PSG Global Equity Feeder Fund comment - Mar 15 - Fund Manager Comment10 Sep 2015
Many of our clients are under the impression that when we invest in equities we are investing in the stock market on their behalf. We are investing on their behalf - but not in the stock market. We are investing in companies and happen to go to the stock market to buy parts of these companies. You could say the difference is a matter of semantics. It is far more than semantics; in fact the difference is rather vast. A mismatch between what our clients think we do and what we are really doing can cost both ourselves and clients dearly. In this commentary we will address this potential misunderstanding.
"Investing in the stock market" implies that your main focal point is the stock market and you will be looking for opportunities to sell stocks at higher prices than you bought them.
When we buy parts of companies our main focal point is companies and we only go to the stock market to see if anybody is prepared to sell us shares in such a company at a price which we find agreeable. The logical question is, when do we go back to the market to sell these shares? Ideally never.
Let's work through a hypothetical scenario to illustrate our decision making process.
You noticed that business is booming at your local laundry and you asked the owner if you could buy a 10% stake. The owner agrees and offers you 10% of his business at a price which your calculations deem more than fair. After you have written that cheque your behaviour changes slightly - for example the shortest way to anywhere is to drive past the laundry to assess the length of the queue. You are also suddenly much more genuine in your concern about the owner's health. Note that these concerns have got nothing to do with the stock market, even if the laundry had been listed.

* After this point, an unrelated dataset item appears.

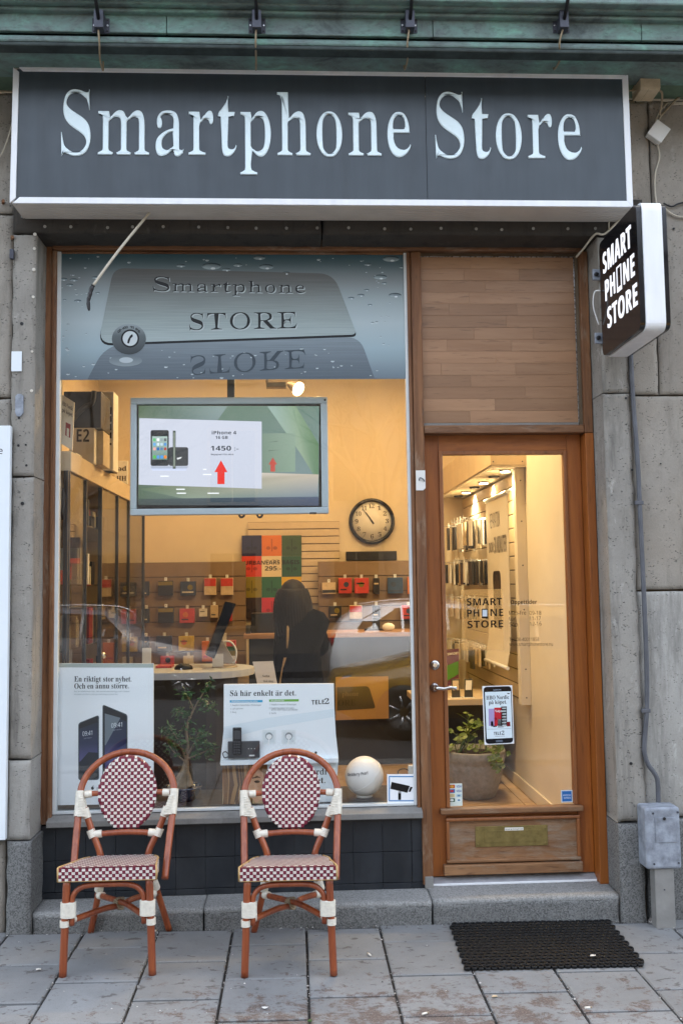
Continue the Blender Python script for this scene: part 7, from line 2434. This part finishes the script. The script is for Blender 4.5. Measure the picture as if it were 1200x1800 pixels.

So when will you consider selling your shares in this booming little enterprise? Probably only in the event of one or more of the following:
o The manager is selling his 90% share and handing the operations over to somebody else
o The "watch this space" boards go up for a new laundry on the opposite side of the road
o Somebody comes along and offers you a silly sum of money for your shares
In all other cases, you'll remain a happy investor. This, in a nutshell, is what we do.
One of our favourite global laundries is Markel Corp. We wrote about the value of the imitator our Q2 commentary of 2014. We started investing in this business a year ago at share prices below $600. This implied a 20% premium to the accounting valuation of the business, but still significantly below our estimate of intrinsic value. Since then the share prices has appreciated 30% and the business is currently the largest exposure in the global funds.
The question could be askes, why are we not selling this business? Well, if we work our way through our laundry logic illustrated above:
o Management team is intact and superbly aligned with our interests as they are also large shareholders.
o We're not overly concerned about competitors. Markel operates in some niche areas of the insurance market and management has proved over the years that they choose profits over market share any day of the week.
o Nobody is offering us a silly amount of money for our shares - yet. The share price performance over the past year can be explained by nearly equal amounts of business growth and valuation increases. However, the current valuation remains significantly below what we regard as a fair price for the business.
We invest our clients' capital in great companies; it's much easier than trying to make money on the stock market.